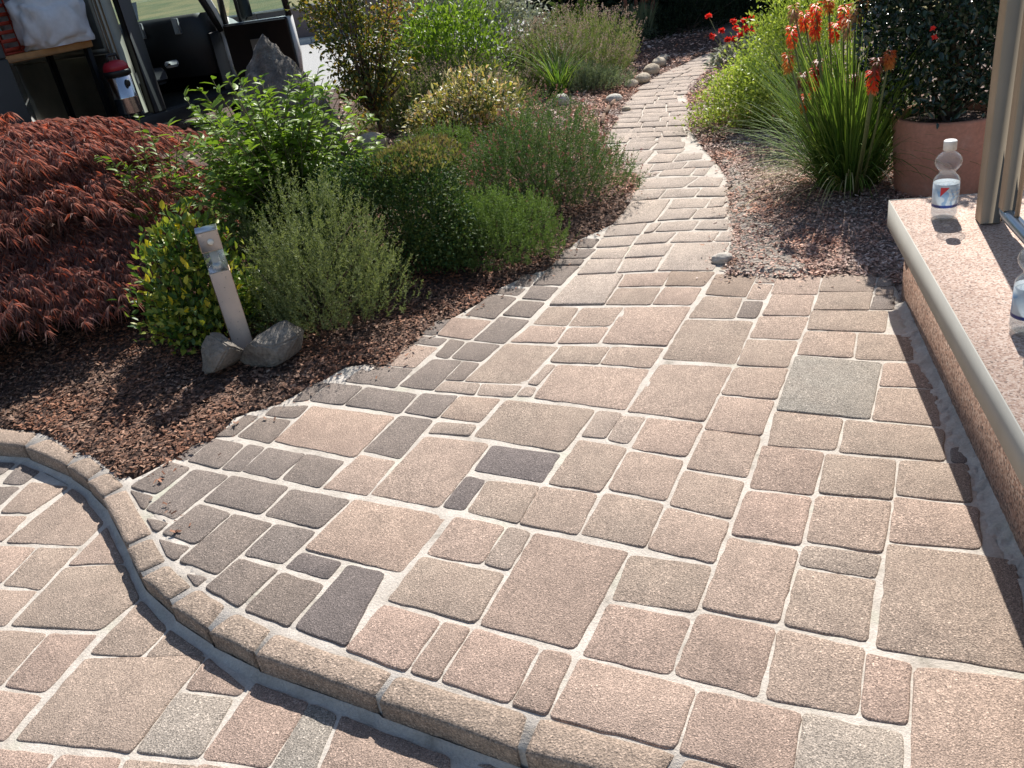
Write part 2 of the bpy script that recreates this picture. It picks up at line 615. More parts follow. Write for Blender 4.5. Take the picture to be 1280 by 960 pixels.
def mulch_mat(name, cols):
    m = NT(name)
    p = m.pos()
    v = m.n('TexVoronoi', i_Vector=p, i_Scale=46.0)
    a = m.n('SeparateColor', i_0=v.outputs['Color']).outputs[0]
    c = m.ramp(a, [(0.0, cols[0]), (0.5, cols[1]), (1.0, cols[2])])
    b = m.noise(4, 5, 0.6, p)
    c = m.mix(1.0, c, m.ramp(b, [(0.3, 0.7), (0.7, 1.25)]), 'MULTIPLY')
    f = m.noise(160, 4, 0.7, p)
    c = m.mix(1.0, c, m.ramp(f, [(0.3, 0.55), (0.7, 1.3)]), 'MULTIPLY')
    nrm = m.bump(v.outputs['Distance'], 0.02, 1.0)
    nrm = m.bump(f, 0.006, 0.8, nrm)
    return m.set(Base_Color=c, Roughness=0.95, Normal=nrm)


SOIL = mulch_mat('bark_soil', ((0.045, 0.026, 0.018), (0.11, 0.06, 0.042), (0.20, 0.125, 0.095)))


SOIL_PALE = mulch_mat('dusty_bark_soil', ((0.18, 0.125, 0.10), (0.32, 0.225, 0.185), (0.44, 0.335, 0.28)))


def chip_mat(name, cols):
    m = NT(name)
    r = m.n('NewGeometry').outputs['Random Per Island']
    k = len(cols) - 1
    c = m.ramp(r, [(i / k, q) for i, q in enumerate(cols)])
    f = m.noise(120, 3, 0.7)
    c = m.mix(1.0, c, m.ramp(f, [(0.3, 0.6), (0.7, 1.3)]), 'MULTIPLY')
    big = m.noise(1.6, 4, 0.6)
    c = m.mix(m.ramp(big, [(0.4, 0.0), (0.62, 0.8)]), c, m.mix(1.0, c, (1.35, 0.85, 0.6), 'MULTIPLY'))
    return m.set(Base_Color=c, Roughness=0.85)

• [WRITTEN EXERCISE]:
Each line of the data is to be duplicated exactly; pictures stay out of the copy.

• [COMPLETE ANSWER]:
Write part 2 of the bpy script that recreates this picture. It picks up at line 615. More parts follow. Write for Blender 4.5. Take the picture to be 1280 by 960 pixels.
def mulch_mat(name, cols):
    m = NT(name)
    p = m.pos()
    v = m.n('TexVoronoi', i_Vector=p, i_Scale=46.0)
    a = m.n('SeparateColor', i_0=v.outputs['Color']).outputs[0]
    c = m.ramp(a, [(0.0, cols[0]), (0.5, cols[1]), (1.0, cols[2])])
    b = m.noise(4, 5, 0.6, p)
    c = m.mix(1.0, c, m.ramp(b, [(0.3, 0.7), (0.7, 1.25)]), 'MULTIPLY')
    f = m.noise(160, 4, 0.7, p)
    c = m.mix(1.0, c, m.ramp(f, [(0.3, 0.55), (0.7, 1.3)]), 'MULTIPLY')
    nrm = m.bump(v.outputs['Distance'], 0.02, 1.0)
    nrm = m.bump(f, 0.006, 0.8, nrm)
    return m.set(Base_Color=c, Roughness=0.95, Normal=nrm)


SOIL = mulch_mat('bark_soil', ((0.045, 0.026, 0.018), (0.11, 0.06, 0.042), (0.20, 0.125, 0.095)))


SOIL_PALE = mulch_mat('dusty_bark_soil', ((0.18, 0.125, 0.10), (0.32, 0.225, 0.185), (0.44, 0.335, 0.28)))


def chip_mat(name, cols):
    m = NT(name)
    r = m.n('NewGeometry').outputs['Random Per Island']
    k = len(cols) - 1
    c = m.ramp(r, [(i / k, q) for i, q in enumerate(cols)])
    f = m.noise(120, 3, 0.7)
    c = m.mix(1.0, c, m.ramp(f, [(0.3, 0.6), (0.7, 1.3)]), 'MULTIPLY')
    big = m.noise(1.6, 4, 0.6)
    c = m.mix(m.ramp(big, [(0.4, 0.0), (0.62, 0.8)]), c, m.mix(1.0, c, (1.35, 0.85, 0.6), 'MULTIPLY'))
    return m.set(Base_Color=c, Roughness=0.85)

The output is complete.